Jenna McWilliams said...

And suddenly I'm fascinated by a key question @clementchau identified: what exactly is "new media"? I don't want to tackle this question too much here (mainly because I feel a blogpost coming on...) but maybe this is one tangible thing we can offer to practitioners and researchers alike: clear ways to think about what new media is (i use the plural because 'new media' is a concept and not a set of media), how it differs from 'old' media, and why it's worth teaching in the classroom or similar learning environment.

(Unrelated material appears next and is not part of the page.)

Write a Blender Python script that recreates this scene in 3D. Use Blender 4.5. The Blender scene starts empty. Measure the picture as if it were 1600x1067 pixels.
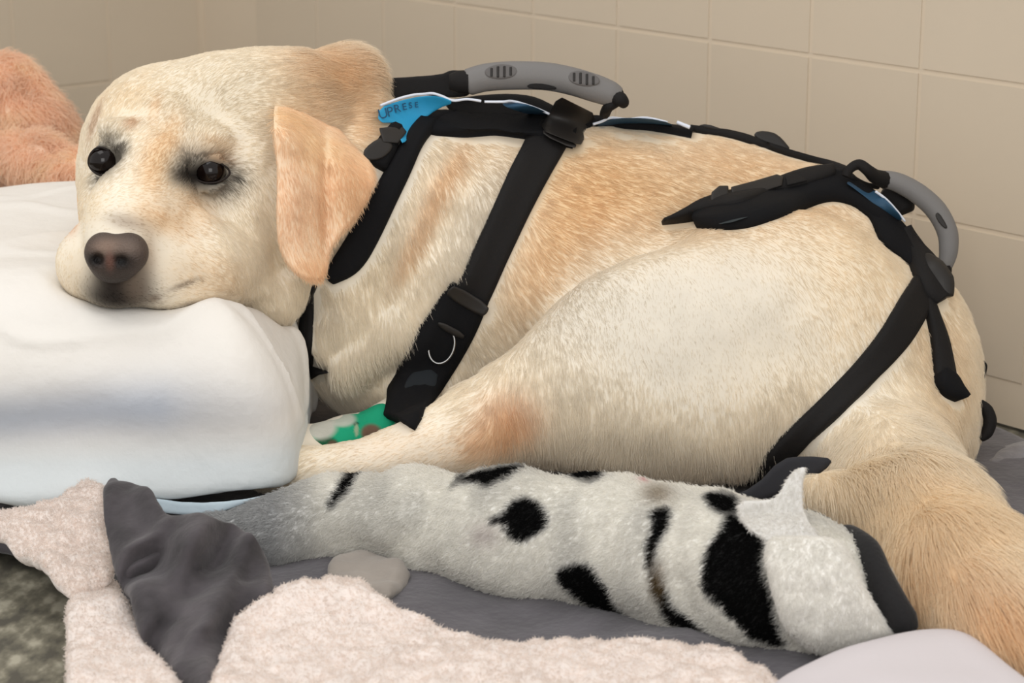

I hate terms that divide things into 'old' and 'new,' which is why i hate the web 1.0/2.0/3.0 divide, the digital immigrants / digital natives thing, and old / new media. New media isn't a completely new thing, set apart from old media; it's a slow, often uneasy transition into a new approach to media platforms and uses.

Kylie Peppler said...

Coming back to an earlier theme on time, learning, and schooling -- I think that it is a shame that we run out of time so often in schools. It's certainly the number one complaint I hear from teachers about why it's tough to bring anything new into the classroom. However, I don't want to give up on schools and K-12 public education in favor of embracing after-school or other informal learning environments, despite how much I adore them. We've fought long and hard for public schooling as a way of promoting the ideals of democracy! I go back to Dewey in my idealistic thinking that schools still have a place in the 21st Century.